(foto di Martina Monnanni)
Un’inquadratura sul mago che intrattiene la folla stipata nel salotto. La mano che si muove senza senso, prima della prestidigitazione. Uno stacco e un primo piano sulle cinque dita, con la voce fuoricampo che dice “anch’io mi muovo così, senza un piano preciso”. Sarebbe questa la prima scena del film di Andy Shauf, se soltanto quest’ultimo fosse un regista.
Invece Andy Shauf è un cantautore e “The Party”, il titolo del suo terzo album, un concept senza magniloquenza che ha l’unico intento di descrivere una semplice istantanea di vita vissuta, un'ordinaria festa che fa della sua insignificante normalità una fortezza inespugnabile di verità, un fossato senza ponte levatoio, che custodisce la purezza di istanti indescrivibili, nel senso che nessuno li ha mai considerati meritevoli di descrizione.
Stasera Andy Shauf suona al Monk e ancora al chiuso, nonostante l'estate e il caldo che si porta dietro. Lui sembra accusarlo e dopo pochi minuti chiede di poter suonare seduto, circondato dai suoi altri cinque elementi. Non si avverte un rumore, a parte il fastidioso suono del condizionatore, che a tratti sovrasta la musica, quando questa si fa talmente fioca da lambire il silenzio. Nella dinamica del sound di Shauf, non sembrano che esistere le espressioni piano, pianissimo, molto piano. Se vuoi fare due chiacchiere, stasera, non è la serata giusta.
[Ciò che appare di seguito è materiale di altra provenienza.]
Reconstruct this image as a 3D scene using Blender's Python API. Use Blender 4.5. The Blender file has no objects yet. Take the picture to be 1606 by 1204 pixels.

Mentre parte "Quite Like You" e il chamber-pop del canadese si liquefà nel caldo della stanza, penso al fatto che se sei uno scout, c'è un modo preciso per chiedere il silenzio degli altri: fare silenzio. Shauf catalizza l'attenzione del pubblico suonando sempre più piano, sfiorando sempre più docilmente le corde della sua chitarra con le unghie delle sue dita, un po' come si fa per togliere la polvere da qualche vecchio oggetto lasciato in soffitta. Vecchie come quelle feste che una volta si organizzavano in casa. "Begin Again/ this time you should take a bow at the very end", canta Shauf con voce flebile. Io chiudo gli occhi e rivedo qualche scena de "Il Giardino delle Vergini Suicide", il film più bello di Sofia Coppola. Vedo la festa organizzata dalle ragazze, la scena del diario, mi ritornano in mente frasi che conosco quasi a memoria: "Sentivamo come sia imprigionante la condizione di ragazza, come rendeva la mente più attiva e sognatrice e come, alla fine, si riusciva a capire quali colori andassero bene insieme". Penso agli Air e alle canzoni usate per quella pellicola, che sembravano scritte apposta per quel film. Anche loro, come Shauf, capivano l'importanza della "misura".
In “The Party” ognuno ha il suo piccolo spazio, da quello che arriva clamorosamente in anticipo, trasudando imbarazzo, a quello perdutamente innamorato e bolso di complessi di inferiorità, che gioca a fare la vittima con il destino, sperando che questo non sia il mero risultato delle azioni umane e quindi della sua inettitudine. Questi personaggi, oggi, trovano posto anche tra le mura di questo Circolo Arci, in zona Portonaccio.
La musica che esce dalle casse è identica a quella che uscirebbe dalle cuffie, se si riproducesse l'album. È come se qualcuno avesse fatto girare il disco e avesse piazzato sei ologrammi sul palco. Il piccolo miracolo che l’artista canadese partorisce è una magia didascalica, quasi cinematografica: immagini in slow motion, raccontate in prima persona e trasposte in musica come farebbe un cantautore che attinge da Elliott Smith, Damien Rice, Grizzly Bear, Sun Kil Moon e Lambchop.
Quando il concerto finisce e le luci si spengono progressivamente, assecondando la musica, provo una velata malinconia, ma anche la piacevole sensazione di chi ha appena sentito la sua canzone preferita. Si chiama "Martha Sways" e parla di una ragazza magra e bella. Me la immagino durante la festa, al centro del salotto, con un vestito floreale che si muove quando lei volteggia. È attiva e sognatrice. In un angolo del salotto sta suonando Andy Shauf. Con o senza amplficazione non fa differenza: "And dance dance to the radio while the.../ devil takes control".